======== Supplied material

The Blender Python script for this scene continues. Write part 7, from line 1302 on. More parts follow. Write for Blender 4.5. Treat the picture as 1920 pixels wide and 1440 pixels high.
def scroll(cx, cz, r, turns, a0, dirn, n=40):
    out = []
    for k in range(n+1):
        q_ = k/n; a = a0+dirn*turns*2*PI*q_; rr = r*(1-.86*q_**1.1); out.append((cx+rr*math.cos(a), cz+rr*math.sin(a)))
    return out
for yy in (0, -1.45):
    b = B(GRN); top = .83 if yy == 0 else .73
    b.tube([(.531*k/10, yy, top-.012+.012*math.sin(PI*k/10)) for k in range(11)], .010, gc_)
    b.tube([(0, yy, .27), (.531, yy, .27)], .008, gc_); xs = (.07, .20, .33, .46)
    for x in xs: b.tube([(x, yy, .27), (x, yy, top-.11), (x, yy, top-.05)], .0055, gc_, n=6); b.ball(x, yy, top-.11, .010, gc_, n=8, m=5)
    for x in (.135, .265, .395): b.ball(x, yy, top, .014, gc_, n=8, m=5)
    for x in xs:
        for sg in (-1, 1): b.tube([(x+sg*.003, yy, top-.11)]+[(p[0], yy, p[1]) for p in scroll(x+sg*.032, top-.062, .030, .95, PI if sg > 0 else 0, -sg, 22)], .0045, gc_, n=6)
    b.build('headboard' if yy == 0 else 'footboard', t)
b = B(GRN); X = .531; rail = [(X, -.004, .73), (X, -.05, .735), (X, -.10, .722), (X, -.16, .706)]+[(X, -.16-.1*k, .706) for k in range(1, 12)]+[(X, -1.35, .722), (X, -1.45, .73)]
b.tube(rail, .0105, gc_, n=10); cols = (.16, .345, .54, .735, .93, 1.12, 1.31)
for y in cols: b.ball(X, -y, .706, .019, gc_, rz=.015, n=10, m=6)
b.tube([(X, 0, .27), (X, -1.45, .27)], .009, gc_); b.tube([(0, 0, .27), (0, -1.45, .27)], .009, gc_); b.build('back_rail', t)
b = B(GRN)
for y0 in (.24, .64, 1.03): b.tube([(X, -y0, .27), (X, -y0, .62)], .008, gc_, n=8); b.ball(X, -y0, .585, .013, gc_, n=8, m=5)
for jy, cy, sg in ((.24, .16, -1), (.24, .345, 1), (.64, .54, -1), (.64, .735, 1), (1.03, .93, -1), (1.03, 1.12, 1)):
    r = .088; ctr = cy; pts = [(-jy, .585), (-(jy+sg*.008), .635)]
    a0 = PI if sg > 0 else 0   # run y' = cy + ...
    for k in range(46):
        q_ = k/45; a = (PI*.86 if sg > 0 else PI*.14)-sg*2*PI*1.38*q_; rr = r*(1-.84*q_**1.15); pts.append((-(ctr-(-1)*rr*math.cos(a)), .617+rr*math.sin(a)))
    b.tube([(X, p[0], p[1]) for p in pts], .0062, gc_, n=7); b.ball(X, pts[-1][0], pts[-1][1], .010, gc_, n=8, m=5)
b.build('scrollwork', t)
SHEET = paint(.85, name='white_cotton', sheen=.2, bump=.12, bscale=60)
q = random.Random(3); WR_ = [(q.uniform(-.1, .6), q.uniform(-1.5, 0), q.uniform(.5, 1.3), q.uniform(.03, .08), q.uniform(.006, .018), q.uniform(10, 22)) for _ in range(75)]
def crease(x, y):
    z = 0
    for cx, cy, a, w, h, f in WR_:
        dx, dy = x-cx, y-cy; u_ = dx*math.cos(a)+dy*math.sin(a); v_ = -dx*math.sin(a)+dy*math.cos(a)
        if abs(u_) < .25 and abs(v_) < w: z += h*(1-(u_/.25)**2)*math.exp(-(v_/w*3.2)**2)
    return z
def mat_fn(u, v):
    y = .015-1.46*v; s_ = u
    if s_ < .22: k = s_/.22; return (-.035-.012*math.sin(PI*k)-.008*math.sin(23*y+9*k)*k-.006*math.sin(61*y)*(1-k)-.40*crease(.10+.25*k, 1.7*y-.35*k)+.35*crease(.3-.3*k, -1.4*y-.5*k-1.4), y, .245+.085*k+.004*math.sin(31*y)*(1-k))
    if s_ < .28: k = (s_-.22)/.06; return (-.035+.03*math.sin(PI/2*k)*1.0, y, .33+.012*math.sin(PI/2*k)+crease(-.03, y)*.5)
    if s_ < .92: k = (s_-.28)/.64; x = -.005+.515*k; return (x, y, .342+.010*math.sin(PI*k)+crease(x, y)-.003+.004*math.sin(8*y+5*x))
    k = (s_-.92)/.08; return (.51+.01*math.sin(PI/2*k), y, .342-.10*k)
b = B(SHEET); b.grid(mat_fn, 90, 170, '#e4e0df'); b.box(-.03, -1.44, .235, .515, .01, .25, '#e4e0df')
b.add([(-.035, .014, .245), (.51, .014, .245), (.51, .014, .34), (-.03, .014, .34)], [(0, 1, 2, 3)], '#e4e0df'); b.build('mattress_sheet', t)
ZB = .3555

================

▶ [Objective]:
Output the listing above exactly as it appears.

▶ [Expected answer]:
The Blender Python script for this scene continues. Write part 7, from line 1302 on. More parts follow. Write for Blender 4.5. Treat the picture as 1920 pixels wide and 1440 pixels high.
def scroll(cx, cz, r, turns, a0, dirn, n=40):
    out = []
    for k in range(n+1):
        q_ = k/n; a = a0+dirn*turns*2*PI*q_; rr = r*(1-.86*q_**1.1); out.append((cx+rr*math.cos(a), cz+rr*math.sin(a)))
    return out
for yy in (0, -1.45):
    b = B(GRN); top = .83 if yy == 0 else .73
    b.tube([(.531*k/10, yy, top-.012+.012*math.sin(PI*k/10)) for k in range(11)], .010, gc_)
    b.tube([(0, yy, .27), (.531, yy, .27)], .008, gc_); xs = (.07, .20, .33, .46)
    for x in xs: b.tube([(x, yy, .27), (x, yy, top-.11), (x, yy, top-.05)], .0055, gc_, n=6); b.ball(x, yy, top-.11, .010, gc_, n=8, m=5)
    for x in (.135, .265, .395): b.ball(x, yy, top, .014, gc_, n=8, m=5)
    for x in xs:
        for sg in (-1, 1): b.tube([(x+sg*.003, yy, top-.11)]+[(p[0], yy, p[1]) for p in scroll(x+sg*.032, top-.062, .030, .95, PI if sg > 0 else 0, -sg, 22)], .0045, gc_, n=6)
    b.build('headboard' if yy == 0 else 'footboard', t)
b = B(GRN); X = .531; rail = [(X, -.004, .73), (X, -.05, .735), (X, -.10, .722), (X, -.16, .706)]+[(X, -.16-.1*k, .706) for k in range(1, 12)]+[(X, -1.35, .722), (X, -1.45, .73)]
b.tube(rail, .0105, gc_, n=10); cols = (.16, .345, .54, .735, .93, 1.12, 1.31)
for y in cols: b.ball(X, -y, .706, .019, gc_, rz=.015, n=10, m=6)
b.tube([(X, 0, .27), (X, -1.45, .27)], .009, gc_); b.tube([(0, 0, .27), (0, -1.45, .27)], .009, gc_); b.build('back_rail', t)
b = B(GRN)
for y0 in (.24, .64, 1.03): b.tube([(X, -y0, .27), (X, -y0, .62)], .008, gc_, n=8); b.ball(X, -y0, .585, .013, gc_, n=8, m=5)
for jy, cy, sg in ((.24, .16, -1), (.24, .345, 1), (.64, .54, -1), (.64, .735, 1), (1.03, .93, -1), (1.03, 1.12, 1)):
    r = .088; ctr = cy; pts = [(-jy, .585), (-(jy+sg*.008), .635)]
    a0 = PI if sg > 0 else 0   # run y' = cy + ...
    for k in range(46):
        q_ = k/45; a = (PI*.86 if sg > 0 else PI*.14)-sg*2*PI*1.38*q_; rr = r*(1-.84*q_**1.15); pts.append((-(ctr-(-1)*rr*math.cos(a)), .617+rr*math.sin(a)))
    b.tube([(X, p[0], p[1]) for p in pts], .0062, gc_, n=7); b.ball(X, pts[-1][0], pts[-1][1], .010, gc_, n=8, m=5)
b.build('scrollwork', t)
SHEET = paint(.85, name='white_cotton', sheen=.2, bump=.12, bscale=60)
q = random.Random(3); WR_ = [(q.uniform(-.1, .6), q.uniform(-1.5, 0), q.uniform(.5, 1.3), q.uniform(.03, .08), q.uniform(.006, .018), q.uniform(10, 22)) for _ in range(75)]
def crease(x, y):
    z = 0
    for cx, cy, a, w, h, f in WR_:
        dx, dy = x-cx, y-cy; u_ = dx*math.cos(a)+dy*math.sin(a); v_ = -dx*math.sin(a)+dy*math.cos(a)
        if abs(u_) < .25 and abs(v_) < w: z += h*(1-(u_/.25)**2)*math.exp(-(v_/w*3.2)**2)
    return z
def mat_fn(u, v):
    y = .015-1.46*v; s_ = u
    if s_ < .22: k = s_/.22; return (-.035-.012*math.sin(PI*k)-.008*math.sin(23*y+9*k)*k-.006*math.sin(61*y)*(1-k)-.40*crease(.10+.25*k, 1.7*y-.35*k)+.35*crease(.3-.3*k, -1.4*y-.5*k-1.4), y, .245+.085*k+.004*math.sin(31*y)*(1-k))
    if s_ < .28: k = (s_-.22)/.06; return (-.035+.03*math.sin(PI/2*k)*1.0, y, .33+.012*math.sin(PI/2*k)+crease(-.03, y)*.5)
    if s_ < .92: k = (s_-.28)/.64; x = -.005+.515*k; return (x, y, .342+.010*math.sin(PI*k)+crease(x, y)-.003+.004*math.sin(8*y+5*x))
    k = (s_-.92)/.08; return (.51+.01*math.sin(PI/2*k), y, .342-.10*k)
b = B(SHEET); b.grid(mat_fn, 90, 170, '#e4e0df'); b.box(-.03, -1.44, .235, .515, .01, .25, '#e4e0df')
b.add([(-.035, .014, .245), (.51, .014, .245), (.51, .014, .34), (-.03, .014, .34)], [(0, 1, 2, 3)], '#e4e0df'); b.build('mattress_sheet', t)
ZB = .3555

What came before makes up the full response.